Set exercise - Every entry that follows needs to be repeated exactly.
==== Available data
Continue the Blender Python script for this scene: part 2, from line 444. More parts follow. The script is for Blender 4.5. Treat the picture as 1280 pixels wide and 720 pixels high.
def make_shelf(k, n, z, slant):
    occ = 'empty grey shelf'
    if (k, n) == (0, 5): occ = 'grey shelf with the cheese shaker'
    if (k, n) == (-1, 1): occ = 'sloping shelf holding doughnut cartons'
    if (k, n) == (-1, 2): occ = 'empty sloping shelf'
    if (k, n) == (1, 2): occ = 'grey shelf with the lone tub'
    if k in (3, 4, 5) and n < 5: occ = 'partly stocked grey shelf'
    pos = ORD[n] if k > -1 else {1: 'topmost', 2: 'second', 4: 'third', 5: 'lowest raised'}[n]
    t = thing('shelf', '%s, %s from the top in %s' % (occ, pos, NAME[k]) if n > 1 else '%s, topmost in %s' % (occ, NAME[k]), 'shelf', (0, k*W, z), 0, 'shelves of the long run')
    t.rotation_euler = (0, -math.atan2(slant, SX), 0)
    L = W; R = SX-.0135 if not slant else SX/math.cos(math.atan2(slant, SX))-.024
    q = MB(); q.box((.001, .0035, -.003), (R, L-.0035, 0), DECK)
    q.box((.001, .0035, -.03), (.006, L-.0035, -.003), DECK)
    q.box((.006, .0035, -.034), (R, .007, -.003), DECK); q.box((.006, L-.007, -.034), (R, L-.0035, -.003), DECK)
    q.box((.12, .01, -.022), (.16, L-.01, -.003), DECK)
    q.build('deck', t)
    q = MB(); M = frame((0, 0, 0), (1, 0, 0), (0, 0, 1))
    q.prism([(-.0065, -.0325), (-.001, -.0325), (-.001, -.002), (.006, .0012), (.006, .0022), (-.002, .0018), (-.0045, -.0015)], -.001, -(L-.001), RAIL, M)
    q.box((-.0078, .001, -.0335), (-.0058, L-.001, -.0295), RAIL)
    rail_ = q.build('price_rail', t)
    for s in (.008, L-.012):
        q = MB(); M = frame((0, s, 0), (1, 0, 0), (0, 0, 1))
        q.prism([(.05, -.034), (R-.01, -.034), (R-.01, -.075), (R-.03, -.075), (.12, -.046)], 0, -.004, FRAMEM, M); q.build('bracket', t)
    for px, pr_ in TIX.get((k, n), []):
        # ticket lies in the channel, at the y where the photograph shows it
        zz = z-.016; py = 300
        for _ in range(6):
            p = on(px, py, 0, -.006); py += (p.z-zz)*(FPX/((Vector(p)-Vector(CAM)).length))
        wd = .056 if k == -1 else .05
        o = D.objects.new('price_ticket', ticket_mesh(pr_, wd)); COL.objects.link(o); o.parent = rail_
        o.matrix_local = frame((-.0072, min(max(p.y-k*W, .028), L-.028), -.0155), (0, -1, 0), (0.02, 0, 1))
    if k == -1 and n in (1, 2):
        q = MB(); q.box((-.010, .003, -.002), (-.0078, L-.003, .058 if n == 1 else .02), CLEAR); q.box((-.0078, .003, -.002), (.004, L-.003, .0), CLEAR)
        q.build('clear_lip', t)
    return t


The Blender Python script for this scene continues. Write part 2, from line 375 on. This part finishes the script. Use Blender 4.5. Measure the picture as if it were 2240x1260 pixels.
========
Solution below -
Continue the Blender Python script for this scene: part 2, from line 444. More parts follow. The script is for Blender 4.5. Treat the picture as 1280 pixels wide and 720 pixels high.
def make_shelf(k, n, z, slant):
    occ = 'empty grey shelf'
    if (k, n) == (0, 5): occ = 'grey shelf with the cheese shaker'
    if (k, n) == (-1, 1): occ = 'sloping shelf holding doughnut cartons'
    if (k, n) == (-1, 2): occ = 'empty sloping shelf'
    if (k, n) == (1, 2): occ = 'grey shelf with the lone tub'
    if k in (3, 4, 5) and n < 5: occ = 'partly stocked grey shelf'
    pos = ORD[n] if k > -1 else {1: 'topmost', 2: 'second', 4: 'third', 5: 'lowest raised'}[n]
    t = thing('shelf', '%s, %s from the top in %s' % (occ, pos, NAME[k]) if n > 1 else '%s, topmost in %s' % (occ, NAME[k]), 'shelf', (0, k*W, z), 0, 'shelves of the long run')
    t.rotation_euler = (0, -math.atan2(slant, SX), 0)
    L = W; R = SX-.0135 if not slant else SX/math.cos(math.atan2(slant, SX))-.024
    q = MB(); q.box((.001, .0035, -.003), (R, L-.0035, 0), DECK)
    q.box((.001, .0035, -.03), (.006, L-.0035, -.003), DECK)
    q.box((.006, .0035, -.034), (R, .007, -.003), DECK); q.box((.006, L-.007, -.034), (R, L-.0035, -.003), DECK)
    q.box((.12, .01, -.022), (.16, L-.01, -.003), DECK)
    q.build('deck', t)
    q = MB(); M = frame((0, 0, 0), (1, 0, 0), (0, 0, 1))
    q.prism([(-.0065, -.0325), (-.001, -.0325), (-.001, -.002), (.006, .0012), (.006, .0022), (-.002, .0018), (-.0045, -.0015)], -.001, -(L-.001), RAIL, M)
    q.box((-.0078, .001, -.0335), (-.0058, L-.001, -.0295), RAIL)
    rail_ = q.build('price_rail', t)
    for s in (.008, L-.012):
        q = MB(); M = frame((0, s, 0), (1, 0, 0), (0, 0, 1))
        q.prism([(.05, -.034), (R-.01, -.034), (R-.01, -.075), (R-.03, -.075), (.12, -.046)], 0, -.004, FRAMEM, M); q.build('bracket', t)
    for px, pr_ in TIX.get((k, n), []):
        # ticket lies in the channel, at the y where the photograph shows it
        zz = z-.016; py = 300
        for _ in range(6):
            p = on(px, py, 0, -.006); py += (p.z-zz)*(FPX/((Vector(p)-Vector(CAM)).length))
        wd = .056 if k == -1 else .05
        o = D.objects.new('price_ticket', ticket_mesh(pr_, wd)); COL.objects.link(o); o.parent = rail_
        o.matrix_local = frame((-.0072, min(max(p.y-k*W, .028), L-.028), -.0155), (0, -1, 0), (0.02, 0, 1))
    if k == -1 and n in (1, 2):
        q = MB(); q.box((-.010, .003, -.002), (-.0078, L-.003, .058 if n == 1 else .02), CLEAR); q.box((-.0078, .003, -.002), (.004, L-.003, .0), CLEAR)
        q.build('clear_lip', t)
    return t


The Blender Python script for this scene continues. Write part 2, from line 375 on. This part finishes the script. Use Blender 4.5. Measure the picture as if it were 2240x1260 pixels.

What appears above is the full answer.